### Your instructions
Quote word for word the lines below, beginning with the first and ending with the one that has "bpy.data.materials['cyan_hem'], mk, smooth=180)". Drop the pictures.
======== Information provided ========
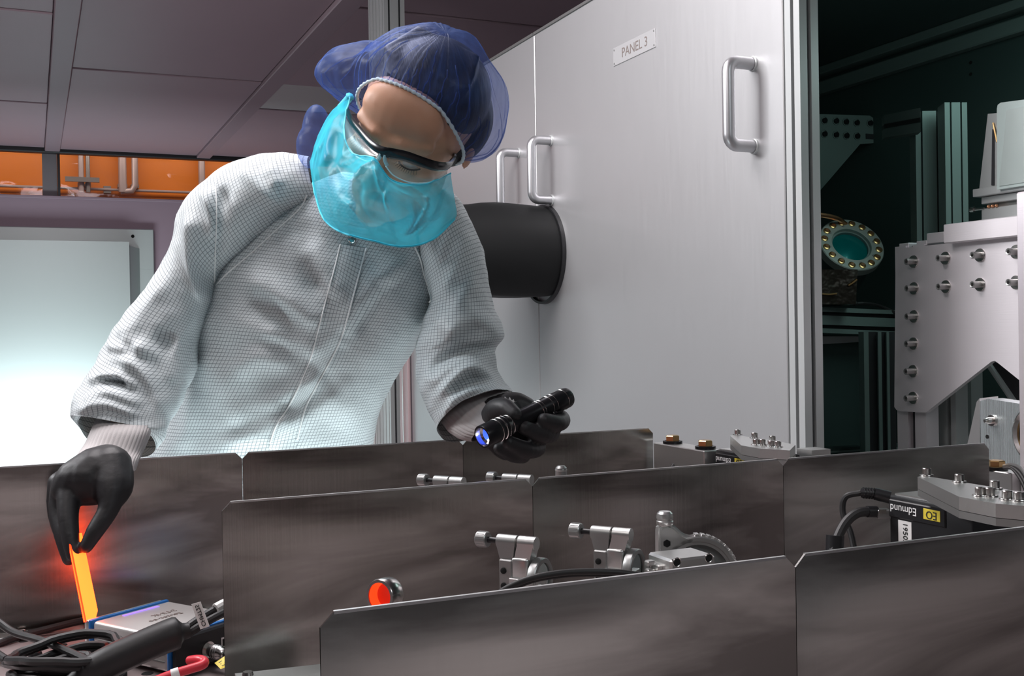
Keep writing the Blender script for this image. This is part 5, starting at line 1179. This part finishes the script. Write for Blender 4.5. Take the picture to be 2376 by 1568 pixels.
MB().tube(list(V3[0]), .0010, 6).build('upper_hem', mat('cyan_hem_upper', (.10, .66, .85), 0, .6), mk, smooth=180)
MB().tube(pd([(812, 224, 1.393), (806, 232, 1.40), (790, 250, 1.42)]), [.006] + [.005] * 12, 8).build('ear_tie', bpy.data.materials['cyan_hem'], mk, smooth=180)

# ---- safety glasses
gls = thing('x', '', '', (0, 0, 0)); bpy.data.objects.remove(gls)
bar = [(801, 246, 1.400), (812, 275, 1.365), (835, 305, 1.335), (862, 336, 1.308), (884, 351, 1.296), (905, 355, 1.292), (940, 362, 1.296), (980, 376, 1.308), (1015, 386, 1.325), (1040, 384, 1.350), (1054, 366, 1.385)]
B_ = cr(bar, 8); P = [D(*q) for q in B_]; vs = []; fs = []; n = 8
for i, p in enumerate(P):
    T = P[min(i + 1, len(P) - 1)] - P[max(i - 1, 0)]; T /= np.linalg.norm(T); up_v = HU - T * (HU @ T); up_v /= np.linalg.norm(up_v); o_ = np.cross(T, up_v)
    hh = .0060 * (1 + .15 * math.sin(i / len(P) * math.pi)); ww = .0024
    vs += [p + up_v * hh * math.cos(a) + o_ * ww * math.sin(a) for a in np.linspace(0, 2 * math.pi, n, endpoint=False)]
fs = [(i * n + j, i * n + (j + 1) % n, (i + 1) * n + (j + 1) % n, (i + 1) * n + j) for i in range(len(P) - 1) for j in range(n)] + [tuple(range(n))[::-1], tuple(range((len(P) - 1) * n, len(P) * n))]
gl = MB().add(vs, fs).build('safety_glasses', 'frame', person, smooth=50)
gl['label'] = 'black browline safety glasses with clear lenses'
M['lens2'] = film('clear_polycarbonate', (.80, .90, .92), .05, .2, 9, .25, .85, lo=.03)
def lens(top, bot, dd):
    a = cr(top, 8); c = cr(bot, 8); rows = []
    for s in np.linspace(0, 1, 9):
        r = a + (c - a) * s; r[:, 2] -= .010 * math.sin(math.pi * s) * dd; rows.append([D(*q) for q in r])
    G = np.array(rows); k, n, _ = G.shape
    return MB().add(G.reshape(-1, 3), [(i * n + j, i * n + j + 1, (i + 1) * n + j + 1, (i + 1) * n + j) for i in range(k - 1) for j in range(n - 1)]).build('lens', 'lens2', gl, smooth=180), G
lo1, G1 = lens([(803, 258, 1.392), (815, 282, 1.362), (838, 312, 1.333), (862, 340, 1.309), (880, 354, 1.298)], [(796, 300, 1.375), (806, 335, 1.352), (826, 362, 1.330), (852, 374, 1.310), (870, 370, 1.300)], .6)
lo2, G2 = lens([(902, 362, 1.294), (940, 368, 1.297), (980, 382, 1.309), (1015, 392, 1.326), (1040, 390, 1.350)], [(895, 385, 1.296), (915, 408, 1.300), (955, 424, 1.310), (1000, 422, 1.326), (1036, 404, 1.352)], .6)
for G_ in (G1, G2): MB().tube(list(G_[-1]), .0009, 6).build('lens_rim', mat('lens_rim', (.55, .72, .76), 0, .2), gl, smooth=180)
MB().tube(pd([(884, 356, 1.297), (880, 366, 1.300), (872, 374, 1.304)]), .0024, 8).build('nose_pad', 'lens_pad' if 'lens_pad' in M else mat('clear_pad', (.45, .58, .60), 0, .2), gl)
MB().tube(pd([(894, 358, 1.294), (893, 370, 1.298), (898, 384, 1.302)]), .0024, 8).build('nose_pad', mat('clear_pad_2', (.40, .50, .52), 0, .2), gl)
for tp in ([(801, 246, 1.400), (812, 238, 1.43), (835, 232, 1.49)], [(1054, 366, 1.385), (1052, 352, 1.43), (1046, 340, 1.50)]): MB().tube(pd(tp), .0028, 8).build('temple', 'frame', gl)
========
### Exercise result
Keep writing the Blender script for this image. This is part 5, starting at line 1179. This part finishes the script. Write for Blender 4.5. Take the picture to be 2376 by 1568 pixels.
MB().tube(list(V3[0]), .0010, 6).build('upper_hem', mat('cyan_hem_upper', (.10, .66, .85), 0, .6), mk, smooth=180)
MB().tube(pd([(812, 224, 1.393), (806, 232, 1.40), (790, 250, 1.42)]), [.006] + [.005] * 12, 8).build('ear_tie', bpy.data.materials['cyan_hem'], mk, smooth=180)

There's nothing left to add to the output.